Pero bueno, como diría Sancho, no se le pueden pedir peras al olmo, y donde no se piensa, salta la liebre, y el asno sufre la carga, más no la sobrecarga, y el bien que viniere, para todos sea, y el mal, para quien lo viniere a buscar, y no siempre hay tocinos donde hay estacas, así que habrá que conformarse, por el momento, con el consenso, falaz pero tácito, al que han llegado los españoles sobre el Quijote. Imagínense si es bueno el Quijote, que hasta los separatistas catalanes aseguran que Cervantes era catalán, y que el lugar del que no quería acordarse está en Reus. El Quijote es, en muchos sentidos, una novela ultimativa, una novela de la que no puede presumir ninguna de las culturas protestantes, que afean el mundo llenándolo de escepticismo, barbarie e inhumanidad, en la mayor parte de los casos. Cualquier entendido honesto en la cosa literaria, debe reconocerlo. Quizá su grandeza, o la envidia que despierta en todos los países protestantes, resida en que don Quijote cristaliza ese precipitado de locura y arrojo que es el que ha llevado a España a alcanzar sus más altas cotas históricas.
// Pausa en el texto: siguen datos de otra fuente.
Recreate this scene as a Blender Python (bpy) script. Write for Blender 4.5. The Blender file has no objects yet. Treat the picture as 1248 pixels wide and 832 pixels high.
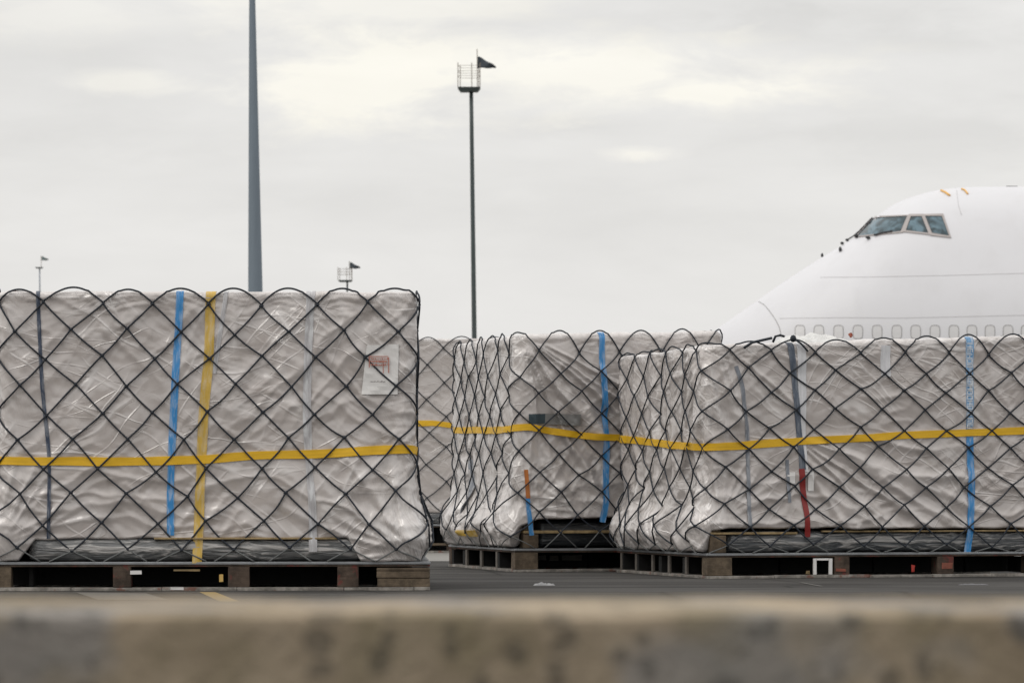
import bpy, math, random
import numpy as np
from mathutils import Vector

random.seed(7)
SC = bpy.context.scene
COL = SC.collection
R = math.radians
F = 3900.0            # focal length in photo pixels (1248 wide)
CH = 0.75             # eye height
HZ = 600.0            # horizon row in the photo

# ------------------------------------------------------------------ camera
cam = bpy.data.cameras.new("camera")
camo = bpy.data.objects.new("camera", cam)
COL.objects.link(camo)
cam.sensor_fit = 'HORIZONTAL'
cam.sensor_width = 36.0
cam.lens = 36.0 * F / 1248.0
cam.shift_y = (HZ - 416.0) / 1248.0
cam.clip_start = 0.1
cam.clip_end = 20000
camo.location = (0, 0, CH)
camo.rotation_euler = (R(90), 0, 0)
cam.dof.use_dof = True
cam.dof.focus_distance = 26.0
cam.dof.aperture_fstop = 6.3
SC.camera = camo

# ------------------------------------------------------------------ world
SUN_EL, SUN_AZ = 48.0, -128.0      # azimuth clockwise from +Y (view direction): behind-left of the camera
world = bpy.data.worlds.new("World")
SC.world = world
world.use_nodes = True
wt = world.node_tree
wt.nodes.clear()
WN = wt.nodes.new
WL = wt.links.new
wo = WN('ShaderNodeOutputWorld')
bg = WN('ShaderNodeBackground')
bg.inputs[1].default_value = 0.1
WL(bg.outputs[0], wo.inputs[0])
sky = WN('ShaderNodeTexSky')
sky.sky_type = 'NISHITA'
sky.sun_disc = False
sky.sun_elevation = R(SUN_EL)
sky.sun_rotation = R(SUN_AZ)
sky.air_density = 1.5
sky.dust_density = 4.0
tc = WN('ShaderNodeTexCoord')
sep = WN('ShaderNodeSeparateXYZ')
WL(tc.outputs['Generated'], sep.inputs[0])


def wmath(op, a, b=None, c=None, clamp=False):
    n = WN('ShaderNodeMath')
    n.operation = op
    n.use_clamp = clamp
    for i, v in enumerate((a, b, c)):
        if v is None:
            continue
        if isinstance(v, (int, float)):
            n.inputs[i].default_value = v
        else:
            WL(v, n.inputs[i])
    return n.outputs[0]


def wnoise(scale_vec, detail, seed, rough=0.55, dist=0.0):
    m = WN('ShaderNodeMapping')
    m.inputs['Location'].default_value = (seed, seed * 0.37, 0)
    m.inputs['Scale'].default_value = scale_vec
    WL(tc.outputs['Generated'], m.inputs[0])
    n = WN('ShaderNodeTexNoise')
    n.inputs['Scale'].default_value = 1.0
    n.inputs['Detail'].default_value = detail
    n.inputs['Roughness'].default_value = rough
    n.inputs['Distortion'].default_value = dist
    WL(m.outputs[0], n.inputs['Vector'])
    return n.outputs[0]


az = wmath('DIVIDE', sep.outputs[0], wmath('MAXIMUM', sep.outputs[1], 0.05))
el = wmath('DIVIDE', sep.outputs[2], wmath('MAXIMUM', sep.outputs[1], 0.05))
n_big = wnoise((9, 9, 34), 5, 3.1, 0.5, 0.4)
n_mid = wnoise((30, 30, 110), 5, 8.3, 0.55, 0.3)
n_edge = wnoise((26, 26, 85), 6, 1.7, 0.62, 0.3)


def blob(px, py, sx, sy, amp, hard=1.0, warp=0.9):
    a0, e0 = (px - 624) / F, (HZ - py) / F
    dx = wmath('DIVIDE', wmath('SUBTRACT', az, a0), sx / F)
    dy = wmath('DIVIDE', wmath('SUBTRACT', el, e0), sy / F)
    d = wmath('SQRT', wmath('ADD', wmath('MULTIPLY', dx, dx), wmath('MULTIPLY', dy, dy)))
    d = wmath('ADD', d, wmath('MULTIPLY', wmath('SUBTRACT', n_edge, 0.5), warp * 2.4))
    v = wmath('MULTIPLY', wmath('SUBTRACT', 1.0, d), hard * 1.5, clamp=True)
    v = wmath('POWER', v, 1.3)
    return wmath('MULTIPLY', v, amp)


BR = [(455, 95, 250, 90, 0.95), (680, 85, 420, 75, 0.85), (880, 108, 190, 34, 0.9), (775, 188, 60, 15, 0.7),
      (165, 102, 110, 20, 0.55), (470, 0, 330, 50, 0.6), (60, 20, 200, 50, 0.35)]
DK = [(960, 30, 420, 50, 1.0), (260, 170, 330, 50, 0.55), (1130, 160, 330, 75, 0.65), (150, 60, 240, 36, 0.5),
      (690, 152, 170, 26, 0.7), (620, 260, 800, 70, 0.3)]
b = None
for q in BR:
    v = blob(*q)
    b = v if b is None else wmath('MAXIMUM', b, v)
dk = None
for q in DK:
    v = blob(*q, 0.8)
    dk = v if dk is None else wmath('MAXIMUM', dk, v)
lum = wmath('ADD', wmath('MULTIPLY', wmath('SUBTRACT', n_big, 0.5), 0.17), wmath('MULTIPLY', wmath('SUBTRACT', n_mid, 0.5), 0.05))
lum = wmath('ADD', lum, 0.785)
lum = wmath('ADD', lum, wmath('MULTIPLY', b, 0.185))
lum = wmath('SUBTRACT', lum, wmath('MULTIPLY', dk, 0.075))
zen = wmath('MULTIPLY_ADD', wmath('MAXIMUM', wmath('SUBTRACT', sep.outputs[2], 0.16), 0.0), 0.9, 1.0)
lum = wmath('MULTIPLY', lum, zen)
warm = WN('ShaderNodeMix')
warm.data_type = 'RGBA'
warm.inputs[6].default_value = (1.0, 0.986, 0.966, 1)
warm.inputs[7].default_value = (1.0, 0.97, 0.885, 1)
WL(b, warm.inputs[0])
cl = WN('ShaderNodeVectorMath')
cl.operation = 'SCALE'
WL(warm.outputs[2], cl.inputs[0])
WL(wmath('MULTIPLY', lum, 10.6), cl.inputs['Scale'])
mx = WN('ShaderNodeMix')
mx.data_type = 'RGBA'
mx.inputs[0].default_value = 0.93
WL(sky.outputs[0], mx.inputs[6])
WL(cl.outputs[0], mx.inputs[7])
WL(mx.outputs[2], bg.inputs[0])

sun = bpy.data.lights.new("sun", 'SUN')
sun.energy = 0.85
sun.angle = R(32)
sun.color = (1.0, 0.965, 0.91)
suno = bpy.data.objects.new("sun", sun)
COL.objects.link(suno)
sd = Vector((math.sin(R(SUN_AZ)) * math.cos(R(SUN_EL)), math.cos(R(SUN_AZ)) * math.cos(R(SUN_EL)), math.sin(R(SUN_EL))))
suno.rotation_euler = sd.to_track_quat('Z', 'Y').to_euler()

SC.view_settings.view_transform = 'Standard'
SC.view_settings.look = 'None'
SC.view_settings.exposure = 0.0
SC.view_settings.gamma = 1.0
SC.view_settings.use_curve_mapping = False
SC.render.engine = 'CYCLES'
SC.cycles.max_bounces = 6
SC.cycles.diffuse_bounces = 3
SC.cycles.glossy_bounces = 3
SC.cycles.transparent_max_bounces = 8
SC.cycles.use_denoising = True


# ------------------------------------------------------------------ helpers
def mesh_obj(name, V, Fc, mat=None, parent=None, smooth=True, uv=None, attrs=None):
    me = bpy.data.meshes.new(name)
    V = [tuple(map(float, v)) for v in V] if not isinstance(V, np.ndarray) else V.tolist()
    Fc = [tuple(map(int, f)) for f in Fc]
    me.from_pydata(V, [], Fc)
    if uv is not None:
        l = me.uv_layers.new(name="UVMap")
        li = np.zeros(len(me.loops), dtype=np.int32)
        me.loops.foreach_get('vertex_index', li)
        l.data.foreach_set('uv', np.asarray(uv, dtype=np.float32)[li].ravel())
    if attrs:
        for k, a in attrs.items():
            at = me.attributes.new(k, 'FLOAT', 'POINT')
            at.data.foreach_set('value', np.asarray(a, dtype=np.float32))
    if smooth:
        me.polygons.foreach_set('use_smooth', [True] * len(me.polygons))
    me.update()
    o = bpy.data.objects.new(name, me)
    COL.objects.link(o)
    if mat:
        me.materials.append(mat)
    if parent:
        o.parent = parent
    return o


def thing(name, label, cat, loc=(0, 0, 0), rz=0.0, group=None):
    o = bpy.data.objects.new(name, None)
    COL.objects.link(o)
    o.location = loc
    o.rotation_euler = (0, 0, rz)
    o.empty_display_size = 0.3
    o['label'] = label
    o['category'] = cat
    if group:
        o['group'] = group
    return o


def tag(o, label, cat, group=None):
    o['label'] = label
    o['category'] = cat
    if group:
        o['group'] = group
    return o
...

Los españoles no hacemos muchas cosas, pero cuando las hacemos, ya nunca nada vuelve a ser lo mismo. Cada una de las hazañas españolas transfigura el mundo, convirtiéndolo en un sitio mejor de lo que era antes.
Así, en fin en fin, es de justicia leer al Quijote en la madurez, y hacerlo con amor, y hacerlo con amor a la patria y con agradecimiento por haber tenido la suerte de poder leer un libro como éste en su idioma original. Vale.